──────── EXCERPTED RECORDS ────────

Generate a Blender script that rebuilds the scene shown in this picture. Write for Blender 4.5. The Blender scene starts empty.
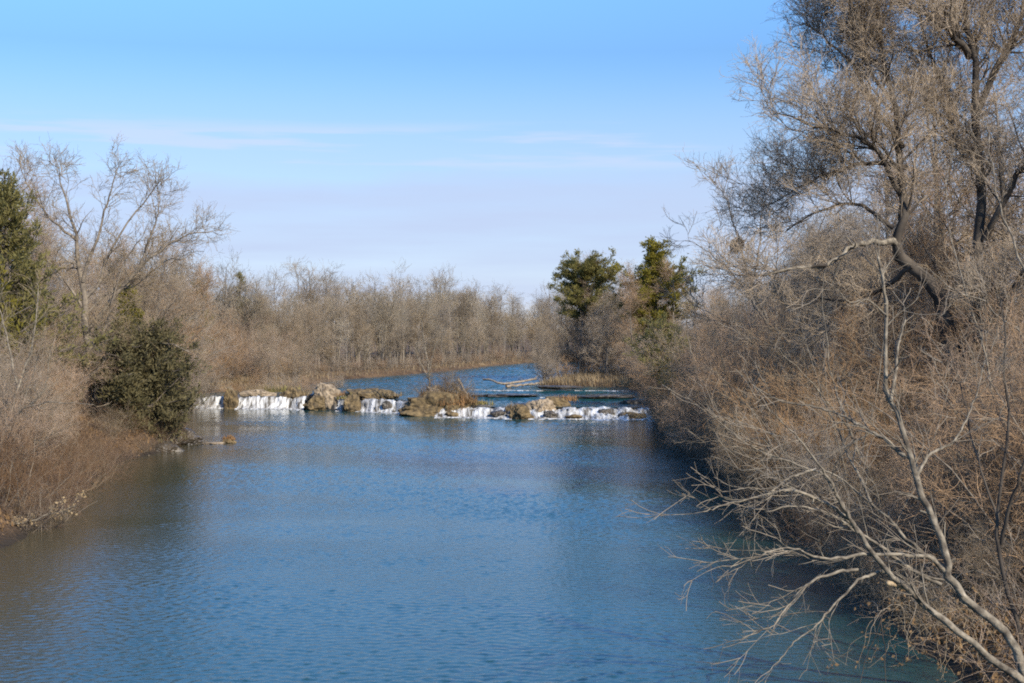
import bpy, bmesh, math, random
import numpy as np
from mathutils import Vector, noise as mnoise

S = bpy.context.scene
COL = S.collection
RAD = math.radians
F, CAMZ, HOR = 1422.0, 8.0, 328.0

def at(px, py, Y):
    """photo measurement -> point in the place, at distance Y up the river"""
    return np.array([(px - 512.0) / F * Y, Y, CAMZ - (py - HOR) / F * Y])

# ------------------------------------------------------------------ objects
def thing(name, label, cat, loc=(0, 0, 0), rz=0.0, group=None, sc=None):
    o = bpy.data.objects.new(name, None); COL.objects.link(o)
    o.empty_display_size = 0.3
    o.location = [float(v) for v in loc]; o.rotation_euler = (0, 0, float(rz))
    if sc is not None: o.scale = sc
    o['label'] = label; o['category'] = cat
    if group: o['group'] = group
    return o

def link(name, me, mat=None, parent=None, label=None, cat=None, kind=None, group=None, loc=None):
    if mat is not None and not me.materials: me.materials.append(mat)
    o = bpy.data.objects.new(name, me); COL.objects.link(o)
    if parent: o.parent = parent
    if label: o['label'] = label
    if cat: o['category'] = cat
    if kind: o['kind'] = kind
    if group: o['group'] = group
    if loc is not None: o.location = [float(v) for v in loc]
    return o

def copy_thing(src, loc, rz, sc, label=None, group=None):
    c = src.copy(); COL.objects.link(c)
    c.location = [float(v) for v in loc]; c.rotation_euler = (0, 0, float(rz)); c.scale = sc
    if label: c['label'] = label
    if group: c['group'] = group
    for ch in src.children:
        d = ch.copy(); COL.objects.link(d); d.parent = c
        for g in ch.children:
            e = g.copy(); COL.objects.link(e); e.parent = d
    return c

# ------------------------------------------------------------------ meshes
def mesh(name, V, Q, smooth=True):
    V = np.ascontiguousarray(V, dtype=np.float32); Q = np.ascontiguousarray(Q, dtype=np.int32)
    me = bpy.data.meshes.new(name)
    n, k = Q.shape
    me.vertices.add(len(V)); me.vertices.foreach_set('co', V.ravel())
    me.loops.add(n * k); me.loops.foreach_set('vertex_index', Q.ravel())
    me.polygons.add(n); me.polygons.foreach_set('loop_start', np.arange(0, n * k, k, dtype=np.int32))
    me.polygons.foreach_set('use_smooth', np.full(n, smooth, dtype=bool))
    me.update(calc_edges=True)
    return me

def norm(v):
    return v / np.maximum(np.linalg.norm(v, axis=-1, keepdims=True), 1e-9)

class Tubes:
    def __init__(s): s.V = []; s.Q = []; s.n = 0
    def add(s, P, R, k=3, rough=0.0, rng=None):
        P = np.asarray(P, float); R = np.asarray(R, float)
        if P.ndim == 2: P = P[None]; R = R[None]
        nb, m, _ = P.shape
        if nb == 0: return
        T = norm(np.gradient(P, axis=1))
        md = norm(P[:, -1] - P[:, 0] + 1e-6)
        ref = np.where(np.abs(md[:, 2:3]) > 0.8, np.array([[1.0, 0.13, 0]]), np.array([[0.1, 0, 1.0]]))
        U = norm(np.cross(T, ref[:, None, :])); W = np.cross(T, U)
        a = np.arange(k) * 2 * math.pi / k
        RR = R[:, :, None] * np.ones(k)
        if rough and rng is not None: RR = RR * (1 + rough * rng.normal(size=RR.shape).clip(-1.6, 1.6))
        V = P[:, :, None, :] + RR[..., None] * (np.cos(a)[:, None] * U[:, :, None, :] + np.sin(a)[:, None] * W[:, :, None, :])
        idx = s.n + np.arange(nb * m * k).reshape(nb, m, k)
        A = idx[:, :-1, :]; B = np.roll(idx, -1, axis=2)[:, :-1, :]
        C = np.roll(idx, -1, axis=2)[:, 1:, :]; D = idx[:, 1:, :]
        s.V.append(V.reshape(-1, 3)); s.Q.append(np.stack([A, B, C, D], -1).reshape(-1, 4)); s.n += nb * m * k
        if k >= 6:   # close the far end of the thick ones
            tip = P[:, -1] + T[:, -1] * R[:, -1:] * 0.7
            ti = s.n + np.arange(nb)
            s.V.append(tip); s.n += nb
            e = idx[:, -1, :]; e2 = np.roll(e, -1, axis=1)
            s.Q.append(np.stack([e[:, 0:k:2], e[:, 1:k:2], np.roll(e, -2, axis=1)[:, 0:k:2], np.repeat(ti[:, None], k // 2, 1)], -1).reshape(-1, 4))
    def build(s, name, smooth=True, off=None):
        V = np.concatenate(s.V)
        if off is not None: V = V - np.asarray(off)
        return mesh(name, V, np.concatenate(s.Q), smooth)

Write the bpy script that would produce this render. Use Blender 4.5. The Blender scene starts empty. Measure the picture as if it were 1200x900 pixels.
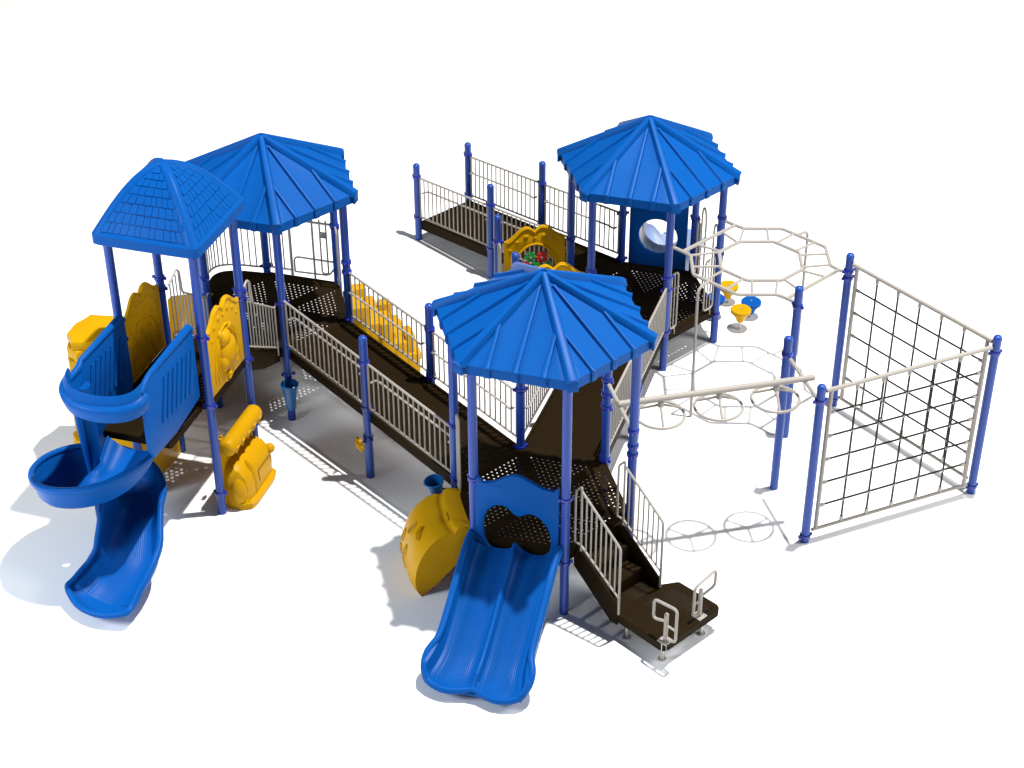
import bpy, bmesh, math, random
from math import pi, sin, cos, radians, degrees, hypot, atan2, sqrt
from mathutils import Vector, Matrix
random.seed(7)
scene = bpy.context.scene
COL = scene.collection

# ------------------------------------------------------------------ camera
CAM_Z = 15.597
cam_data = bpy.data.cameras.new("camera")
cam_data.sensor_fit = 'HORIZONTAL'; cam_data.sensor_width = 36.0
cam_data.lens = 36.0 * 2054.46 / 1200.0
cam_data.clip_start = 0.5; cam_data.clip_end = 2000
cam = bpy.data.objects.new("camera", cam_data); COL.objects.link(cam)
cam.matrix_world = Matrix.Translation((0, 0, CAM_Z)) @ Matrix.Rotation(radians(90 - 33.506), 4, 'X') @ Matrix.Rotation(-0.003717, 4, 'Z')
scene.camera = cam
# ------------------------------------------------------------------ world, lamp, exposure
world = bpy.data.worlds.new("World"); scene.world = world; world.use_nodes = True
bg = world.node_tree.nodes["Background"]
bg.inputs[0].default_value = (0.97, 0.985, 1.0, 1); bg.inputs[1].default_value = 0.13
lamp_data = bpy.data.lights.new("key_lamp", 'POINT')
lamp_data.energy = 90000; lamp_data.color = (1.0, 0.975, 0.94); lamp_data.shadow_soft_size = 0.45
lamp = bpy.data.objects.new("key_lamp", lamp_data); COL.objects.link(lamp)
lamp.location = (7.22, 21.93, 36.1)
fill_data = bpy.data.lights.new("fill_lamp", 'AREA'); fill_data.shape = 'DISK'; fill_data.size = 5.0
fill_data.energy = 1800; fill_data.color = (0.80, 0.90, 1.0)
fill = bpy.data.objects.new("fill_lamp", fill_data); COL.objects.link(fill); fill.location = (-14.5, 13.5, 8.0)
fill.rotation_euler = (Vector((-4.5, 18.5, 0.0)) - fill.location).to_track_quat('-Z', 'Y').to_euler()
side_data = bpy.data.lights.new("side_lamp", 'AREA'); side_data.shape = 'DISK'; side_data.size = 7.0
side_data.energy = 2100; side_data.color = (1.0, 1.0, 1.0)
side_l = bpy.data.objects.new("side_lamp", side_data); COL.objects.link(side_l); side_l.location = (17.0, 17.0, 14.0)
side_l.rotation_euler = (Vector((3.5, 21.0, 0.0)) - side_l.location).to_track_quat('-Z', 'Y').to_euler()
scene.view_settings.view_transform = 'Standard'; scene.view_settings.look = 'None'
scene.view_settings.exposure = 0.0; scene.view_settings.gamma = 1.0
scene.cycles.transparent_max_bounces = 24; scene.cycles.max_bounces = 8

# ------------------------------------------------------------------ materials
def mat(name, col, rough=0.4, metal=0.0, bump=0.0, bscale=60.0, spec=0.5, vary=0.0):
    m = bpy.data.materials.new(name); m.use_nodes = True
    nt = m.node_tree; b = nt.nodes["Principled BSDF"]
    b.inputs["Base Color"].default_value = (*col, 1); b.inputs["Roughness"].default_value = rough
    b.inputs["Metallic"].default_value = metal; b.inputs["Specular IOR Level"].default_value = spec
    tc = nt.nodes.new("ShaderNodeTexCoord")
    if bump > 0:
        nz = nt.nodes.new("ShaderNodeTexNoise"); nz.inputs["Scale"].default_value = bscale; nz.inputs["Detail"].default_value = 4
        nt.links.new(tc.outputs["Object"], nz.inputs["Vector"])
        bp = nt.nodes.new("ShaderNodeBump"); bp.inputs["Strength"].default_value = bump; bp.inputs["Distance"].default_value = 0.01
        nt.links.new(nz.outputs["Fac"], bp.inputs["Height"]); nt.links.new(bp.outputs["Normal"], b.inputs["Normal"])
    if vary > 0:
        n2 = nt.nodes.new("ShaderNodeTexNoise"); n2.inputs["Scale"].default_value = 3.0; n2.inputs["Detail"].default_value = 5
        nt.links.new(tc.outputs["Object"], n2.inputs["Vector"])
        mr = nt.nodes.new("ShaderNodeMapRange"); mr.inputs[3].default_value = 1 - vary; mr.inputs[4].default_value = 1 + vary
        nt.links.new(n2.outputs["Fac"], mr.inputs[0])
        vm = nt.nodes.new("ShaderNodeVectorMath"); vm.operation = 'SCALE'; vm.inputs[0].default_value = col
        nt.links.new(mr.outputs[0], vm.inputs["Scale"]); nt.links.new(vm.outputs[0], b.inputs["Base Color"])
    return m

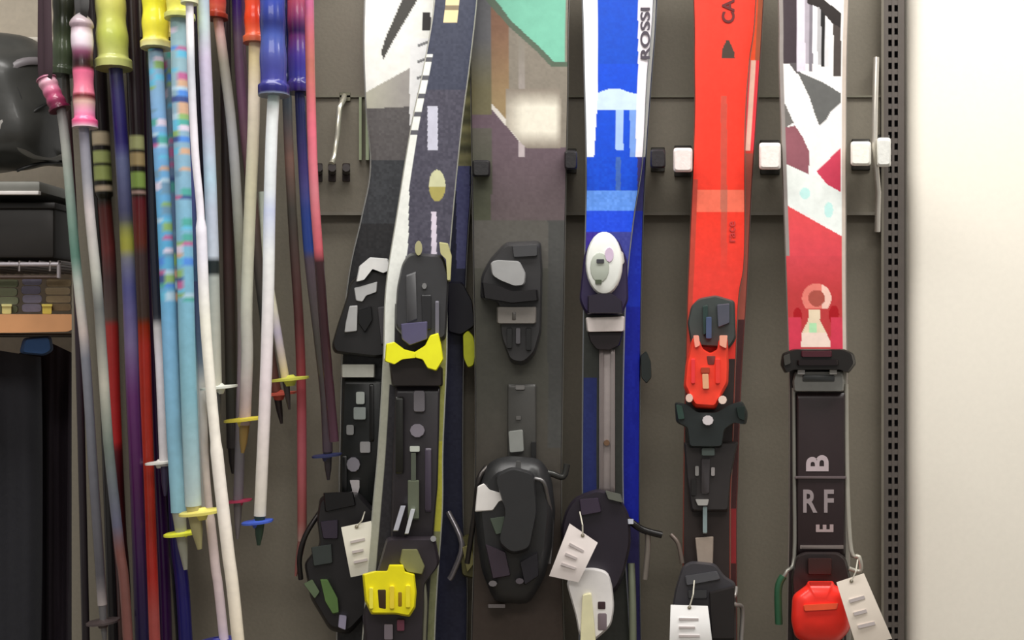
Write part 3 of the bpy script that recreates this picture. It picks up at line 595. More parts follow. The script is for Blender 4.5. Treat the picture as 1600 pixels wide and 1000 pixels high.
# ------------------------------------------------------------------ price tags
def price_tag(poly, d, rgb, label, hook, lines=3):
    cx = sum(p[0] for p in poly)/4; cy = sum(p[1] for p in poly)/4
    top = ((poly[0][0]+poly[1][0])/2, (poly[0][1]+poly[1][1])/2)
    t = thing('price_tag', label, 'tag', P(top[0], top[1], d), 'paper price tags')
    n = 8; V = []; F = []
    for j in range(n+1):
        v = j/n
        for i in range(5):
            u = i/4
            x = (poly[0][0]*(1-u)+poly[1][0]*u)*(1-v)+(poly[3][0]*(1-u)+poly[2][0]*u)*v
            y = (poly[0][1]*(1-u)+poly[1][1]*u)*(1-v)+(poly[3][1]*(1-u)+poly[2][1]*u)*v
            V.append(P(x, y, d+0.005*math.sin(v*2.6)+0.002*u))
    k = len(V)
    V += [v+Vector((0, 0.0007, 0)) for v in V]
    for j in range(n):
        for i in range(4):
            a = j*5+i; F.append([a, a+5, a+6, a+1]); F.append([k+a, k+a+1, k+a+6, k+a+5])
    for j in range(n):
        for e in (0, 4): a = j*5+e; F.append([a, a+5, k+a+5, k+a])
    for i in range(4):
        for e in (0, n*5): a = i+e; F.append([a, a+1, k+a+1, k+a])
    build('paper', V, F, mat(rgb, 0.7, 0, 0.05, 80, 0, 0.04), t, smooth=60)
    hp = (top[0]*0.9+cx*0.1, top[1]*0.9+cy*0.1)
    tube('string', [P(hp[0], hp[1], d+0.003), P((hp[0]+hook[0])/2+2, (hp[1]+hook[1])/2+2, d+0.006), P(*hook)], 0.0009, mat((210, 205, 190), 0.8), t, 6)
    V, F = loft_m(ell(hp[0], hp[1], 3, 3, 10), [(1, d+0.0005), (1, d+0.0028)]); build('eyelet', V, F, mat((150, 140, 120), 0.4, 0.4), t, smooth=0)
    for i in range(lines):
        v = 0.3+0.2*i; u0, u1 = 0.22, 0.72-0.1*(i % 2)
        q = []
        for u, vv in ((u0, v), (u1, v), (u1, v+0.05), (u0, v+0.05)):
            q.append(((poly[0][0]*(1-u)+poly[1][0]*u)*(1-vv)+(poly[3][0]*(1-u)+poly[2][0]*u)*vv, (poly[0][1]*(1-u)+poly[1][1]*u)*(1-vv)+(poly[3][1]*(1-u)+poly[2][1]*u)*vv))
        dd = d+0.005*math.sin(v*2.6)
        V, F = loft_m(q, [(1, dd), (1, dd+0.0026)]); build('pen_mark', V, F, mat((196, 186, 184), 0.7), t, smooth=0)
    return t
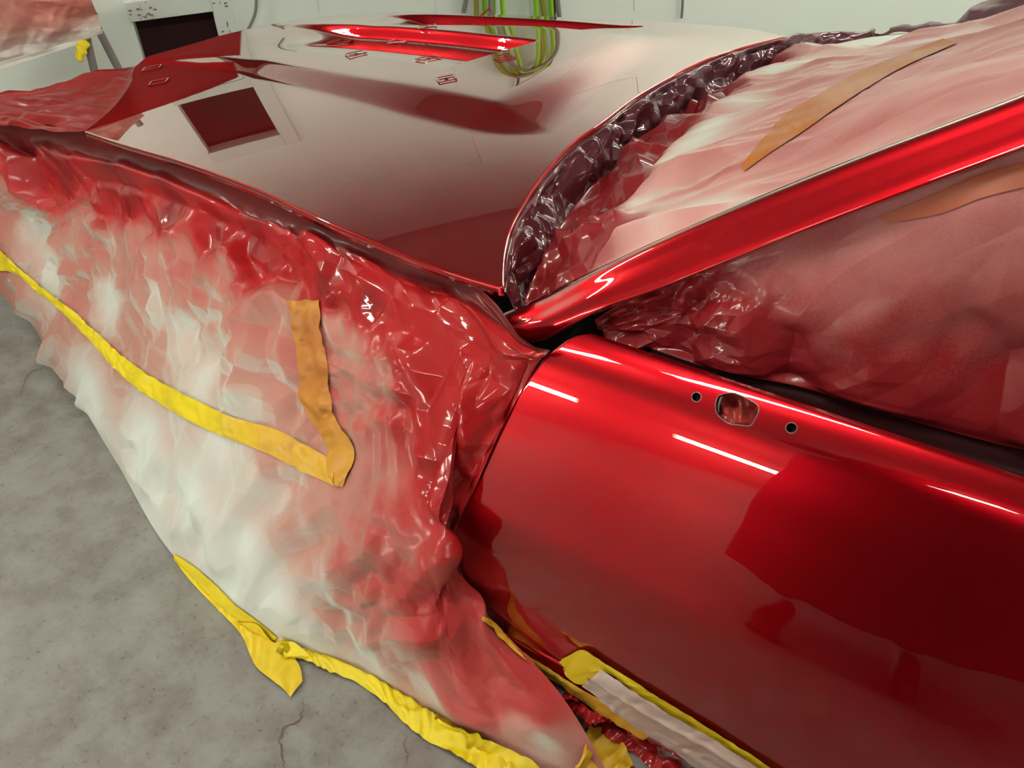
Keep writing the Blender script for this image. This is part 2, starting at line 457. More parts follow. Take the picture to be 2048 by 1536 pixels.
tag(room_box('wall_added_annex_back', S_MIN-1.6, S_MIN-1.5, ANNEX_D-.6, DEPTH+.1, 0, HT, M_DARKROOM), kind='structure')
tag(room_box('wall_added_annex', S_MIN-1.5, S_MIN-.1, ANNEX_D-.1, ANNEX_D, 0, HT, M_DARKROOM), kind='structure')
tag(room_box('wall_added_annex_front', S_MIN-1.5, S_MIN-.1, DEPTH, DEPTH+.1, 0, HT, M_DARKROOM), kind='structure')
tag(room_box('ceiling_added_annex', S_MIN-1.6, S_MIN-.1, ANNEX_D-.1, DEPTH+.1, HT, HT+.1, M_DARKROOM), kind='structure')
tag(room_box('wall_right', S_MAX, S_MAX+.1, -.3, DEPTH+.1, 0, HT, M_WALL), kind='structure')
tag(room_box('wall_front', S_MIN-.1, S_MAX+.1, DEPTH, DEPTH+.1, 0, HT, M_DARKROOM), kind='structure')
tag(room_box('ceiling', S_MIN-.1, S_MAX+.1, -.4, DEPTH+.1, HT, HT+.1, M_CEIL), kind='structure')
tag(room_box('floor', S_MIN-1.6, S_MAX+.1, -.4, DEPTH+.1, -.1, 0, M_FLOOR), kind='structure')
for k_, (a0, a1, zt) in enumerate(((S_MIN, V_S0-.012, .58), (V_S1+.08, .95, .56), (V_S0-.012, V_S1+.08, VENTS[0][2]-.077))):  # unseen dark panels added low on the wall to darken the bonnet's mirror image
    tag(room_box('trim_%d' % (k_+1), a0, a1, .0005, .011, 0, zt, M_DARK_PANEL), kind='structure')
for k, (s0, s1, z0, z1) in enumerate(VENTS):
    t = empty('exhaust_vent', room((s0+s1)/2, 0, z0), ('dark red exhaust filter opening in a chipped white frame behind the bonnet nose', 'added upper dark filter opening, unseen itself, mirrored in the bonnet')[k], 'vent')
    # recessed box: four reveals and the filter at its back
    dp = .09
    f = room_box('filter', s0, s1, -dp-.02, -dp, z0, z1, M_DARK); under(f, t)
    for nm, a in (('reveal', (s0-.02, s0, -dp, -.001, z0, z1)), ('reveal', (s1, s1+.02, -dp, -.001, z0, z1)), ('reveal', (s0, s1, -dp, -.001, z1, z1+.02)), ('reveal', (s0, s1, -dp, -.001, z0-.02, z0))):
        under(room_box(nm, *a, M_FRAME), t)
    fw = .075
    for a in ((s0-.01, s1+.004, 0, .012, z1, z1+fw), (s0-.01, s1+.004, 0, .012, z0-fw, z0), (s1+.004, s1+fw, 0, .018, z0-fw, z1+fw+.3*(k == 0))):
        under(room_box('frame_board', *a, M_FRAME, bevel=.003), t)
    if k == 0:
        bm = bmesh.new()          # cracked paint along the right board
        rr = random.Random(3)
        for i in range(26):
            z = z0+rr.random()*.75; s = s1+.04+rr.gauss(0, .004)
            ln = rr.uniform(.006, .03); P = [room(s, .0195, z), room(s+.003, .0195, z), room(s+.004+rr.gauss(0, .002), .0195, z+ln), room(s+.001, .0195, z+ln)]
            bm.faces.new([bm.verts.new(p) for p in P])
        for i in range(40):
            s = s0+rr.random()*.1 if i < 25 else s1+.01+rr.random()*.05; z = z1+rr.random()*.07 if i < 25 else z0+rr.random()*.7; q = rr.uniform(.002, .006)
            d = .0135 if i < 25 else .0195
            bm.faces.new([bm.verts.new(room(s+a*q, d, z+b_*q*.6)) for a, b_ in ((-1, -1), (1, -1), (1, 1), (-1, 1))])
        o = bm_obj('chipped_paint', bm, M_GREY); tag(under(o, t), kind='stuff')

for k_, px_ in enumerate(((641, 12), (874, 6), (1270, 20))):
    s_, z_ = on_wall(px_); tag(room_box('trim_%d' % (k_+4), s_-.006, s_+.006, .0004, .003, .57, 2.4, M_WALL), kind='structure')

# ------------------------------------------------------------------ the car
car = empty('car', (0.2, .7, 0), 'candy red coupe in fresh wet paint, its unpainted areas masked off with paper and film', 'car')
NOSE_BEND = .05
# ---- bonnet: height over the plan
def zh(x, y):
    s = -x
    return .895 + .062*(1-((y-.86)/.92)**2) - .018*s - .018*s*np.abs(s)
def hood_at(px, dz=0.0):
    z = .9
    for _ in range(25):
        P = at_z(px, z); z = float(zh(P[0], P[1]))+dz
    return at_z(px, z)
_zb = zh
_la, _lc = hood_at((185, 257)), hood_at((480, 152))
_ld = (_lc-_la)[:2]; _ld /= np.linalg.norm(_ld); _ln = np.array([-_ld[1], _ld[0]]); _ln *= -np.sign(_ln[0]) if _ln[0] > 0 else 1
def zh(x, y):
    # the nose of the bonnet bends down past a soft crease
    d = (x-_la[0])*_ln[0]+(y-_la[1])*_ln[1]
    k = np.where(d > .2, d, np.log1p(np.exp(np.minimum(d, .2)*60))/60)
    return _zb(x, y)-NOSE_BEND*k*(1-.85*smooth((np.asarray(y)-.62)/.35))
def base_at(px, dz=0.0):
    z = .9
    for _ in range(25):
        P = at_z(px, z); z = float(_zb(P[0], P[1]))+dz
    return at_z(px, z)
near_px = [(1004, 572), (940, 553), (859, 526), (770, 490), (671, 449), (600, 416), (513, 376), (376, 325), (239, 284), (171, 261)]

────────

Extract, word for word, each line from the top of the data down to and including the line with "return np.array([(px - 512.0)"; skip the pictures.

ANSWER TO THIS EXERCISE =>
Generate a Blender script that rebuilds the scene shown in this picture. Write for Blender 4.5. The Blender scene starts empty.
import bpy, bmesh, math, random
import numpy as np
from mathutils import Vector, noise as mnoise

S = bpy.context.scene
COL = S.collection
RAD = math.radians
F, CAMZ, HOR = 1422.0, 8.0, 328.0

def at(px, py, Y):
    """photo measurement -> point in the place, at distance Y up the river"""
    return np.array([(px - 512.0) / F * Y, Y, CAMZ - (py - HOR) / F * Y])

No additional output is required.